More than 13,000 artificial intelligence mavens flocked to Vancouver this week for the world's leading academic AI conference, NeurIPS. The venue included a maze of colorful corporate booths aiming to lure recruits for projects like software that plays doctor. Google handed out free luggage scales and socks depicting the colorful bikes employees ride on its campus.
Tuesday night, Google and Uber hosted well-lubricated, over-subscribed parties. At a bleary 8:30 the next morning, one of Google's top researchers gave a keynote with a sobering message about AI's future.
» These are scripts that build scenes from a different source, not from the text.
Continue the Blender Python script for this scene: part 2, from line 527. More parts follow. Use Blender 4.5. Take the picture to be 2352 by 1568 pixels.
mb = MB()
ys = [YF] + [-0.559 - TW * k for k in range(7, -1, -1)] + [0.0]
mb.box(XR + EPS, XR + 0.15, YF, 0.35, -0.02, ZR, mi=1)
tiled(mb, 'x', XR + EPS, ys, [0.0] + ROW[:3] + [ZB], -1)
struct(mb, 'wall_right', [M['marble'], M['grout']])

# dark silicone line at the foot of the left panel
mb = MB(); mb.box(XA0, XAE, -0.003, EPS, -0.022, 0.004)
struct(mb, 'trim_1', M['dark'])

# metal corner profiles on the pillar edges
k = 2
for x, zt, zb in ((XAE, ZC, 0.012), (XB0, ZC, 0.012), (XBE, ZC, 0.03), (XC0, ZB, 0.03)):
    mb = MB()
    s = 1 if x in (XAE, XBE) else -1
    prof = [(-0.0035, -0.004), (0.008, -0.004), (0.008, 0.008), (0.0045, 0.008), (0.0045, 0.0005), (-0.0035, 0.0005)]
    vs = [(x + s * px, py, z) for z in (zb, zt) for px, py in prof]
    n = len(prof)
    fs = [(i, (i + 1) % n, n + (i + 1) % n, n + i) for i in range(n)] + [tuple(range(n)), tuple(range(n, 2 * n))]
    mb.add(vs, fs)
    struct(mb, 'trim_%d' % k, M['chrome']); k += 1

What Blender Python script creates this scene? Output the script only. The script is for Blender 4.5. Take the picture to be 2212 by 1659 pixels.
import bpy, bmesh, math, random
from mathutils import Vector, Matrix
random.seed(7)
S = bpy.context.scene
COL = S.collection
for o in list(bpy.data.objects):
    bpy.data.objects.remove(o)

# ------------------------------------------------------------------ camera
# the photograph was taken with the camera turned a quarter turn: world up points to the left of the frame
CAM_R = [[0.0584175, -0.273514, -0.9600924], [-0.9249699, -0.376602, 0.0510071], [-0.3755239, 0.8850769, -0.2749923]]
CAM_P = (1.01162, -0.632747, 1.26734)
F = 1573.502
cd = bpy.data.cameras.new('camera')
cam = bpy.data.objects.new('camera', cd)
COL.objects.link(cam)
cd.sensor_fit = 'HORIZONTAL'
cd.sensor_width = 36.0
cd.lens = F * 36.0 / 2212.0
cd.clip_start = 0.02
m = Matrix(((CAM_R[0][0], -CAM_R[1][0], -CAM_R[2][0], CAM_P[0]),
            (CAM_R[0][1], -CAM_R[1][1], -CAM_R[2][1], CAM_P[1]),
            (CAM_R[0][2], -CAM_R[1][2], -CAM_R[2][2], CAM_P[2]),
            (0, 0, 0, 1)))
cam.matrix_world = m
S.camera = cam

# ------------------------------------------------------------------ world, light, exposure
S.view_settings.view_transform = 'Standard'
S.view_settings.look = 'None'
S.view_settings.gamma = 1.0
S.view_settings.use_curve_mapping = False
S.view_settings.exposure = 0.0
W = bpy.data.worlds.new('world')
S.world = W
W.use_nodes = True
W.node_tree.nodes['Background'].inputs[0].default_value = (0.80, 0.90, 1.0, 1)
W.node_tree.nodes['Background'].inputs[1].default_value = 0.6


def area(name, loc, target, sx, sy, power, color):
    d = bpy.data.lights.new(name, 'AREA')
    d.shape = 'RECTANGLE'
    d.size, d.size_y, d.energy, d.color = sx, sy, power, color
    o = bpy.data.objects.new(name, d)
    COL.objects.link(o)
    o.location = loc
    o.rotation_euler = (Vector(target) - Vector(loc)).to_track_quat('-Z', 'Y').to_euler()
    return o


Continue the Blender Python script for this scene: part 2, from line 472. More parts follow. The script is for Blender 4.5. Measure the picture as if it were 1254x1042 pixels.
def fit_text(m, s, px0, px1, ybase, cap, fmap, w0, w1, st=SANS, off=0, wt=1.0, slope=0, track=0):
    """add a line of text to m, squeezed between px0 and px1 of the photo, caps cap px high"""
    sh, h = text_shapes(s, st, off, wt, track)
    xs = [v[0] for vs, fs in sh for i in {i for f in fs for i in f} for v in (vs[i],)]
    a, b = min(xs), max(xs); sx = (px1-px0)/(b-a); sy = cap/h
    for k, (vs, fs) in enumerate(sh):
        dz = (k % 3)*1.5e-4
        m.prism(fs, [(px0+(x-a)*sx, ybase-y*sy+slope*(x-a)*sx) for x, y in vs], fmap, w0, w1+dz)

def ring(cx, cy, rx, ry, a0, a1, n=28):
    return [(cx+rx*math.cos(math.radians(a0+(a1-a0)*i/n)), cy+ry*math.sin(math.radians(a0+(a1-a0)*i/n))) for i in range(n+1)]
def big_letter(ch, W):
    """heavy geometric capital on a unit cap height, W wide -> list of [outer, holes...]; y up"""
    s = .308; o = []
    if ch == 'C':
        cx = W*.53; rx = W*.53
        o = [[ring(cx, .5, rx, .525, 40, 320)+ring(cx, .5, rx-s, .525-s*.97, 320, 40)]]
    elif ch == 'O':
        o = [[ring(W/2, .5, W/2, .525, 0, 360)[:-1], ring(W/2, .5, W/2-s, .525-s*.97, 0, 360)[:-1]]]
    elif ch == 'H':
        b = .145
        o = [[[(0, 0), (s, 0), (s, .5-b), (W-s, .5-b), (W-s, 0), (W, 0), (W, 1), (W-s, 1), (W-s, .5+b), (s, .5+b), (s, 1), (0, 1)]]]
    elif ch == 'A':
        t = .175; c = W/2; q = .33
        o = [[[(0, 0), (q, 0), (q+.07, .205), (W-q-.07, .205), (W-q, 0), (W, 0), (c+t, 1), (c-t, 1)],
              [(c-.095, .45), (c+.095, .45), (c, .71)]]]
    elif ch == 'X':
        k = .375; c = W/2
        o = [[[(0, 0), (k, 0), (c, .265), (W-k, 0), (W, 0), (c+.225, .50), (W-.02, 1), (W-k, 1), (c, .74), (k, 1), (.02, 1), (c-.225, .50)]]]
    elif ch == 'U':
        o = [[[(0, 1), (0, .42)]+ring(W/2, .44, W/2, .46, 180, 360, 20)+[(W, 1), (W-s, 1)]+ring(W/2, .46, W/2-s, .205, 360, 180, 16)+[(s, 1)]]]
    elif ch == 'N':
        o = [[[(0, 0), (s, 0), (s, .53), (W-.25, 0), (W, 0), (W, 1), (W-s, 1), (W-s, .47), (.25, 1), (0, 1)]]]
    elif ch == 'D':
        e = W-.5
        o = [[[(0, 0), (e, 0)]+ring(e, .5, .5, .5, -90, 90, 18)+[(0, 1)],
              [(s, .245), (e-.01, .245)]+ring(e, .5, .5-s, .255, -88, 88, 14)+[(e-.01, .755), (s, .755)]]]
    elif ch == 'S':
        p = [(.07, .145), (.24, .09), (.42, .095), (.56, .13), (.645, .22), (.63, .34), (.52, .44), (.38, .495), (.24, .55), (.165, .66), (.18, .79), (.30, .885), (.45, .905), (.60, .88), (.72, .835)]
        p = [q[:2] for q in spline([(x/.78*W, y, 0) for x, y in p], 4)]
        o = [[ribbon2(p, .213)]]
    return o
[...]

Blaise Aguera y Arcas praised the revolutionary technique known as deep learning that has seen teams like his get phones to recognize faces and voices. He also lamented the limitations of that technology, which involves designing software called artificial neural networks that can get better at a specific task by experience or seeing labeled examples of correct answers.
"We're kind of like the dog who caught the car," Aguera y Arcas said. Deep learning has rapidly knocked down some longstanding challenges in AI—but it doesn't immediately seem well suited to many that remain. Problems that involve reasoning or social intelligence, such as weighing up a potential hire in the way a human would, are still out of reach, he said. "All of the models that we have learned how to train are about passing a test or winning a game with a score, [but] so many things that intelligences do aren't covered by that rubric at all," he said.
Hours later, one of the three researchers seen as the godfathers of deep learning also pointed to the limitations of the technology he had helped bring into the world. Yoshua Bengio, director of Mila, an AI institute in Montreal, recently shared the highest prize in computing with two other researchers for starting the deep learning revolution.